Il registro stilistico di Michele Medda non è naturalmente estraneo all'edificazione di questo impianto concettuale e alla sua traduzione in schema narrativo. Registro stilistico affinatosi nel tempo sulle pagine di Nathan Never e Dylan Dog in un progressivo lavoro di sempre più accentuato sfrondamento degli elementi di maggior effetto drammatico immediato in favore dell'individuazione di quelli che diano corpo a una narrazione dove la drammaticità emerge in tutta spontaneità dal piano svolgersi degli eventi. Con Caravan siamo apparentemente all'episodio estremo di questa ricerca, seppure ciò è avvenuto in modo inizialmente ambiguo.
Lo scatenamento dell'azione in puro ossequio alla tradizione, è infatti servito da innesco per uno sviluppo narrativo che subito dopo ha preso ben altra strada. Il mistero delle nuvole, quale che poi ne sarà lo scioglimento, ha messo in moto non tanto l'esodo odisseico di una cittadina americana e di tutti i suoi abitanti, quanto l'occhio della cinepresa che riprende per noi le accelerazioni e i rallentamenti della vita di una comunità umana, fino al dettaglio dei suoi singoli componenti, sottoposta a stress. Quello stress che sempre più è il pane quotidiano della nostra esistenza. A volte preciso nei suoi contorni, e materialmente: come può esserlo un soldato che imbraccia un mitra; oppure più vago e indistinto: ma ancora individuabile come una campagna che appare senza fine e senza presenze umane; o infine ignoto e incombente: come quello di fenomeni troppo lontani dalla nostra capacità di controllo (e conoscenza) quali delle bizzarre nuvole che appaiono in cielo e bloccano le comunicazioni (e quale terrore è più nostro, di noi inurbati e internettizzati uomini del XXI secolo, di quello di restare tagliati fuori dal magma comunicativo del nostro tempo?). I dialoghi, la ricerca delle inquadrature, la definizione psicologica dei personaggi sono tesi alla resa ottimale di questa tonalità media, soffusa nella coloritura e fittissima di senso nella trama, che l'autore lascia da decodificare al lettore che si faccia parte attiva e diligente: la letteratura di eroi impatta l'attenzione del lettore; quella che ne è priva necessita della volontà del lettore di entrare nei suoi meccanismi.

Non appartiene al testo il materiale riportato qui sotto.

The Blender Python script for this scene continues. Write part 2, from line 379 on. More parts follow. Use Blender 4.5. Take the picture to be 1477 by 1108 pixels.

Questa temperie narrativa è precisamente riflessa nella composizione e nella "filosofia" delle copertine, realizzate con ariosa eleganza da un Emiliano Mammucari fin qui in stato di grazia; dove l'assenza di elementi che evocano l'azione eroica e di un protagonista che coaguli su di sé l'attenzione del lettore (le armi, la presenza quasi ineludibile dell'eroe, la rappresentazione della minaccia all'eroe o del nemico che lo minaccia) chiarifica l'architettura narrativa di Caravan sin da questo nitido biglietto di presentazione che il disegnatore va componendo.